Addressing Anxiety: Your Guide To Staying Calm Before An Interview

Telephone Tenacity: Your Guide to Acing Your Next Phone Interview

by Jason Kelly, Healthcare Recruiter, Acclivity Healthcare

With our careers, as in our lives, our greatest fear can be fear itself. Anxiety frequently sabotages interviews, preventing even the most qualified professionals from thriving. The following tips will help you minimize fear, maximize confidence, and get you your dream job:

Breathing


One of the easiest ways to reduce anxiety both before and during a stressful event is to focus your breathing. Take deep breaths through your nose and into your belly; inhale until your belly is full; then exhale slowly through your mouth. Make sure to practice this method regularly prior to the interview so that you will be able to do it without thinking.

Distraction


Dwelling too much on the interview before it happens will only exacerbate anxiety. Once you are fully prepared, consider watching a movie, reading a book, chatting with a friend, or otherwise distracting yourself from the stressful event ahead.

Exercise


Working out reduces anxiety in both the short and long terms. Regular exercise reduces stress and keeps your body healthy, lowering the risk of chronic anxiety. In the short term, exercise tires you out, relieves stress, and reduces fear. Of course, you do not want to be sweaty or exhausted during the interview, but even mild exercises like walking or stretching will keep fear and stress at bay.

In addition to positive anxiety coping tactics, you also must know what not to do. Try not to consume much caffeine or alcohol in the 24 hours prior to the interview.
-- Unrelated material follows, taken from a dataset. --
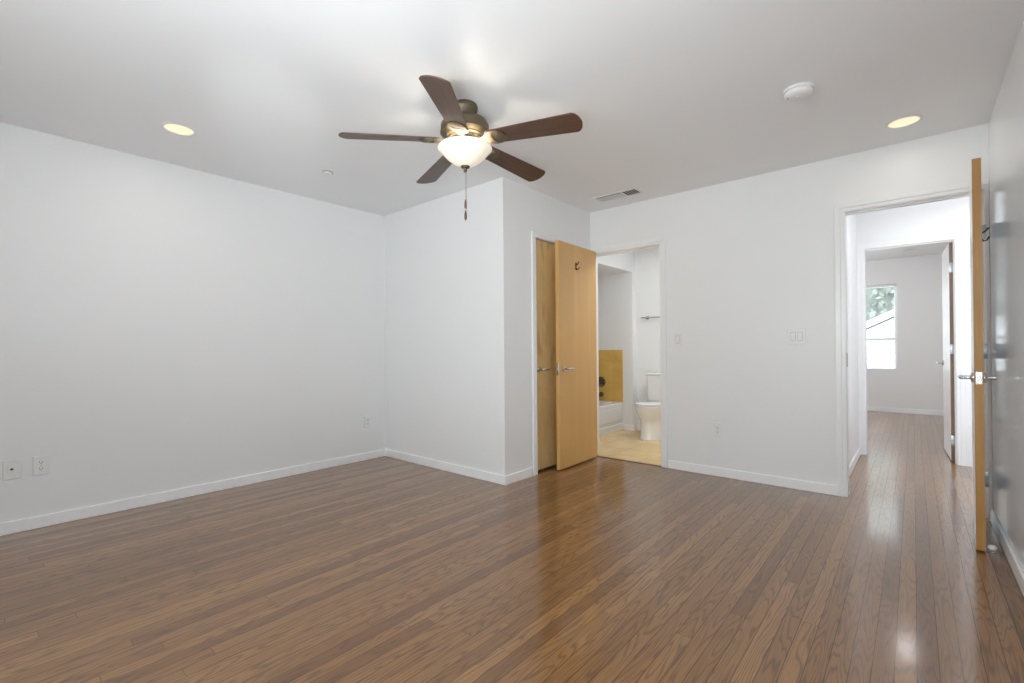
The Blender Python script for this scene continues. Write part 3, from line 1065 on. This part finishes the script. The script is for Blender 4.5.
# gold tile surround
mb = MB()
mb.box(BX0, -2.918, TY - 0.010, TY, 0.365, 1.055)
mb.box(BX0, BX0 + 0.010, YB2, TY - 0.010, 0.365, 1.055)
struct('trim_6', mb, M['bath_tile'], 'gold travertine tile surround above the bathtub', 'tile surround')
e = empty('tub_valve', (-3.243, TY - 0.010, 0.620), 'round dark bronze tub valve on the gold tile wall', 'faucet valve')
m_ = rot('X', PI / 2)
MB().lathe([(0.0, 0.0), (0.072, 0.0), (0.072, 0.004), (0.068, 0.010), (0.066, 0.010), (0.062, 0.006), (0.0, 0.006)], 36, m_).build('escutcheon', M['brass'], e, True)
mb = MB()
mb.lathe([(0.0, 0.004), (0.040, 0.006), (0.038, 0.022), (0.026, 0.030), (0.026, 0.052), (0.020, 0.060), (0.0, 0.061)], 28, m_)
mb.tube([(0, -0.045, 0), (0.03, -0.048, -0.03), (0.05, -0.050, -0.055)], [0.009, 0.008, 0.007], 10)
mb.build('handle', M['bronze'], e, True)
mb = MB()
mb.lathe([(0.0, 0.0), (0.034, 0.0), (0.032, 0.012), (0.026, 0.02), (0.026, 0.02)], 24, m_)
mb.box(-0.026, 0.026, -0.125, -0.012, -0.024, 0.024, 0.012, 3)
mb.box(-0.016, 0.016, -0.122, -0.092, -0.036, -0.020, 0.004)
o = mb.build('tub_spout', M['brass'], None, True)
o.location = (-3.238, TY - 0.010, 0.452)
tag(o, 'dark bronze tub spout below the valve on gold tile', 'faucet spout')

e = empty('towel_bar', (-2.42, BYF, 1.468), 'slim metal towel bar on the wall above the toilet', 'towel bar')
for s in (-1, 1):
    mb = MB()
    mb.lathe([(0.0, 0.0), (0.024, 0.0), (0.024, 0.008), (0.012, 0.014), (0.010, 0.055), (0.013, 0.062), (0.0, 0.066)], 20, tr(s * 0.19, 0, 0) @ m_)
    mb.build('bracket', M['nickel'], e, True)
MB().tube([(-0.255, -0.052, 0), (0.255, -0.052, 0)], 0.0085, 12).build('bar', M['nickel'], e, True)


# ------------------------------------------------------------------ windows
def window(name, x0, x1, y0, y1, z0, z1, label, rail=True):
    e = empty(name, ((x0 + x1) / 2, (y0 + y1) / 2, z0), label, 'window', kind='structure')
    w, hgt, dy = (x1 - x0) / 2, z1 - z0, 0.03
    mb = MB()
    f = 0.035
    mb.box(-w, w, -dy, dy, 0, f, 0.003).box(-w, w, -dy, dy, hgt - f, hgt, 0.003)
    mb.box(-w, -w + f, -dy, dy, f, hgt - f, 0.003).box(w - f, w, -dy, dy, f, hgt - f, 0.003)
    mb.build('window_frame', M['trim'], e)
    zr = hgt * 0.365 if rail else hgt * 0.5
    MB().box(-w + f, w - f, -0.022, 0.022, zr - 0.022, zr + 0.022, 0.003).build('meeting_rail', M['trim'], e)
    MB().box(-w + f, w - f, -0.002, 0.002, f, zr - 0.022).build('pane', M['glass'], e)
    MB().box(-w + f, w - f, -0.002, 0.002, zr + 0.022, hgt - f).build('pane', M['glass'], e)
    return e


window('window_1', FW0, FW1, RYF + 0.05, RYF + 0.11, FWZ0, FWZ1, 'window with a mini blind in the far room end wall')
window('window_2', W1[0], W1[1], YR - 0.10, YR - 0.03, WZ0, WZ1, 'wide bedroom window behind the camera')

# mini blind in the far window
e = empty('window_blind', ((FW0 + FW1) / 2, RYF + 0.028, FWZ0), 'white mini blind hanging in the far room window', 'blind')
w = (FW1 - FW0) / 2 - 0.006
MB().box(-w, w, -0.014, 0.014, FWZ1 - FWZ0 - 0.035, FWZ1 - FWZ0 - 0.004, 0.002).build('head_rail', M['blind'], e)
z = 0.03
hh = FWZ1 - FWZ0 - 0.04
mb = MB()
n = 0
while z < hh:
    ang = 0.10 if z > 0.50 else 0.55
    b2 = MB()
    mb.prism([(-0.0105, 0), (0, 0.0012), (0.0105, 0), (0.0105, 0.0005), (0, 0.0017), (-0.0105, 0.0005)], -w, w, tr(0, 0, z) @ rot('X', ang) @ Matrix(((0, 0, 1, 0), (1, 0, 0, 0), (0, 1, 0, 0), (0, 0, 0, 1))))
    b2.bm.free()
    z += 0.0205
mb.build('slats', M['blind'], e)
MB().box(-w, w, -0.011, 0.011, 0.006, 0.020, 0.002).build('bottom_rail', M['blind'], e)
for s in (-0.8, 0.0, 0.8):
    MB().tube([(s * w, -0.0125, 0.01), (s * w, -0.0125, hh)], 0.0007, 6).build('ladder_cord', M['blind'], e)

# outside the far window
struct('ground', MB().box(-30, 30, 10.2, 60, -3.2, -3.0), M['ground'], 'pale ground outside below the far window', 'ground')
hs = empty('neighbour_house', (0.0, 17.0, -3.0), 'pale neighbouring house with sloping roof seen through the far window blind', 'house')
MB().prism([(-6.0, 0), (8.0, 0), (8.0, 3.6), (1.5, 5.85), (-3.2, 3.45), (-6.0, 3.2)], -7.0, 0.0, rot('X', PI / 2)).build('wall', M['stucco'], hs)
MB().prism([(-6.4, 3.15), (-3.2, 3.5), (1.5, 5.9), (8.4, 3.55), (8.4, 3.7), (1.5, 6.08), (-3.3, 3.66), (-6.4, 3.32)], -7.3, 0.06, rot('X', PI / 2)).build('roof', M['roofing'], hs)
tre = empty('tree', (-1.0, 29.5, -3.0), 'leafy tree behind the neighbouring roof seen through the far window', 'tree')
MB().tube([(0, 0, 0), (0.1, 0, 2.0), (0.0, 0.1, 4.5)], [0.28, 0.22, 0.14], 10).build('trunk', M['edge_brown'], tre, True)
mb = MB()
mb.lathe([(0.0, 3.2), (1.9, 2.9), (3.3, 1.6), (4.0, 0.0), (3.4, -1.6), (1.8, -2.8), (0.0, -3.1)], 20, tr(0, 0.3, 6.6) @ Matrix.Diagonal((1, 0.45, 1, 1)))
for k in range(3000):
    a, b, c = random.gauss(0, 1), random.gauss(0, 1), random.gauss(0, 1)
    L_ = math.sqrt(a * a + b * b + c * c) + 1e-6
    rr_ = random.uniform(0.55, 1.0)
    p = (a / L_ * 5.0 * rr_, b / L_ * 2.4 * rr_, 6.6 + c / L_ * 4.0 * rr_)
    s = random.uniform(0.10, 0.24)
    mb.lathe([(0.0, s * 0.5), (s, 0.0), (0.0, -s * 0.5)], 5, tr(*p) @ rot('X', random.uniform(0, PI)) @ rot('Y', random.uniform(0, PI)))
mb.build('crown', M['leaf'], tre)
Avoid interactions with people who cause you stress, and do not stay up late the night before. The better you are at avoiding harmful behaviors, the more effective your coping strategies will be.

Documentation Prep


Assemble all documents that could possibly help during the interview, including your CV, letters of recommendation, and any visual aids that will demonstrate your accomplishments. Not only will you be less anxious about preparation, but you can use the documents to remember what to talk about and reinforce your points; the risk that you will misspeak or leave something out will be lower, further reducing your anxiety.

Simulation Exercise


Have a friend conduct a simulated interview before the real one. Not only will this help you practice your answers, but it will also make you more accustomed to the interview environment, causing you to feel more comfortable and less anxious.

Q and A Session


In addition to simulating the interview, think of questions you are likely to be asked and write down your answers. This will help you focus your thoughts, making you more certain about what you need to say and less anxious of making a mistake. You can also bring the answers to the interview.

Though many of these tips are likely to reduce fear and stress, addressing anxiety is ultimately an individual matter. The key is to find a strategy that works for you, follow it, and preserve your mental health throughout your career.